Que les choses soient claires, il ne s’agit pas dans mon article de prendre position sur le bien fondé de cette intervention ni sur la question, plus large, des débats sociaux qui animent actuellement la France. Mais il faut être conscient que ces éléments rentrent en résonance – et pas toujours de manière heureuse – avec les débats actuels sur les questions de l’immigration, des sans papiers, de l’insécurité, du problème des banlieues, de l’identité nationale et tous autre item sur lesquels les différentes acteurs politiques se livrent actuellement bataille dans l’arène médiatique. En dénonçant les violences policières, on dénonce l’action du gouvernement, en premier lieu Nicolas Sarkozy, longtemps appelé « le premier flic de France »…
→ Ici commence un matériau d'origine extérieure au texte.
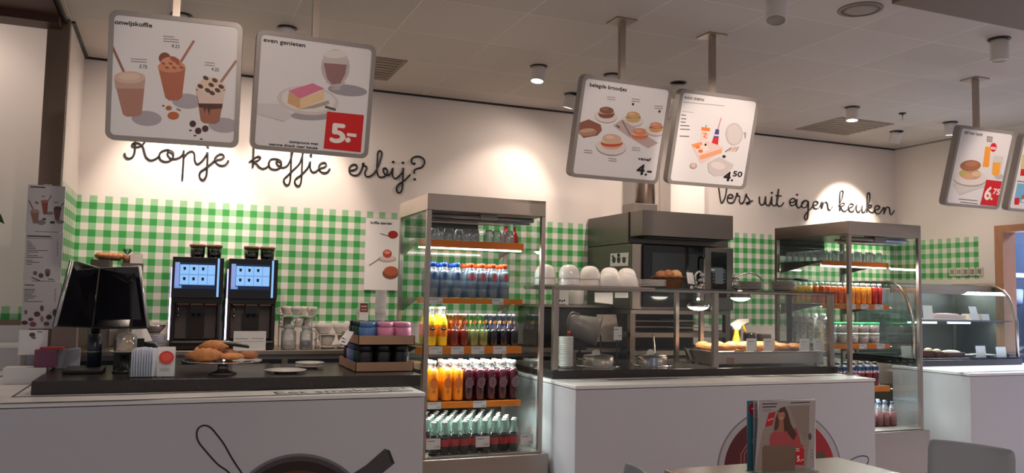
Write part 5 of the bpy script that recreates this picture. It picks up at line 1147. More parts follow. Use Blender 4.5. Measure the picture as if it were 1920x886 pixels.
# equipment between the counters, left of the oven
o = thing('prep_unit', 'black appliance housing behind the soup wells', 'appliance', (3.0, 5.8, 1.031)); obj('body', MB().box(2.62, 3.24, 5.85, 6.25, 1.031, 1.34), BLACK, o, bevel=.01); obj('top', MB().box(2.60, 3.25, 5.83, 6.26, 1.341, 1.36), STEELD, o)
o = thing('food_bucket', 'large grey tilted plastic bucket behind the guard screen', 'bucket', (2.62, 5.5, 1.031))
p0 = W(1066, 607, 5.55); p1 = W(1122, 606, 5.50); ax = (p1-p0).normalized(); ax = (ax + Vector((0, -.35, -.28))).normalized(); L_ = .235; BK = mat('grey_translucent', (.24, .22, .22), .25, coat=.3)
m = MB(); m.lathe([(.001, 0), (.070, .004), (.080, .02), (.105, L_-.02), (.112, L_-.02), (.112, L_), (.104, L_), (.10, L_-.02), (.078, .03)], p0, 28, axis=ax, cap=False); obj('shell', m, BK, o)
m = MB(); s_ = p0+ax*L_*.3; m.tube(smoothpath([s_+Vector((0, -.02, .09)), s_+Vector((-.07, -.03, .10)), s_+Vector((-.10, -.03, .02)), s_+Vector((-.07, -.02, -.06))], 4), .007, 8); obj('handle', m, STEELD, o)
m = MB(); m.cyl((p0.x+.05, 5.6, 1.031), (p0.x+.05, 5.6, p0.z-.06), .02); m.box(p0.x-.02, p0.x+.14, 5.52, 5.66, 1.0305, 1.045); m.box(p0.x-.02, p0.x+.2, 5.55, 5.65, p0.z-.12, p0.z-.105); obj('support', m, BLACK, o)
p = W(1086, 560, 5.9)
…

Caisses de résonances et déontologie journalistique
Tiens, justement, là où le sujet prend une dimension encore plus intéressante, c’est lorsqu’on regarde le traitement médiatique de l’affaire par certains média étrangers. On peut parfois reprocher aux média français de manquer d’analyse ce qui n’est pas vraiment le cas dans cette affaire. Mais lorsqu’on lit l’article du Guardian, quotidien anglais, on se dit que pas d’analyse vaut mieux que la désinformation pure et simple.
Morceaux choisis (issus de l’excellente traduction de Presseurop.eu) :
« Filmée par un cinéaste amateur, la vidéo montre des unités anti-émeute en train de disperser une manifestation de squatteuses menacées d’expulsion en Seine-Saint-Denis »
Non, ce n’est pas un simple “cinéaste amateur”, c’est un activiste du DAL. Ce ne sont pas des squatteuses, mais des familles de squatteurs/sans logements (on ne s’en prend pas qu’à des femmes enceintes sans défense comme le suggère l’intertitre de l’article du Guardian). Elle sous entend ici qu’un simple quidam aurait par hasard filmé une douteuse opération de police. Une sorte de scoop underground…
« Faisant preuve du genre de respect et de sensibilité normalement réservé aux ivrognes, les policiers ont frappé, maltraité, puis traîné les manifestantes dans la rue, et avec elles leurs jeunes enfants et bébés en pleurs. »
Pure démagogie et mauvaise foi. A aucun moment les CRS frappent les manifestantes ni les enfants… Ici on est sur un manoeuvre de diabolisation de la police. a première couche a d’ailleurs été apporté dès le début de l’article.
« Face aux manifestantes, des hommes au crâne rasé portant des gilets pare-balle et arborant le badge des CRS — la Compagnie Républicaine de Sécurité, de sinistre réputation, qui s’est rendue célèbre pour avoir impitoyablement réprimé les ennemis de l’Etat durant les émeutes étudiantes et syndicales de mai 1968. »
Que dire de ce merveilleux passage ? Utiliser le terme “crâne rasé” pour faire un appel peu subtile aux images de Skinheads; faire référence à des gilets pare-balles alors que les policiers n’en portent pas (certains portent quelques protections réglementaires anti-émeute tout au plus); référence aux évènements de Mai 68 qui n’ont aucune raison d’être… Pour qui ne connaît pas un minimum le sujet, on pourrait croire qu’il existe en France des escadrons de la mort aux ordres de l’Etat…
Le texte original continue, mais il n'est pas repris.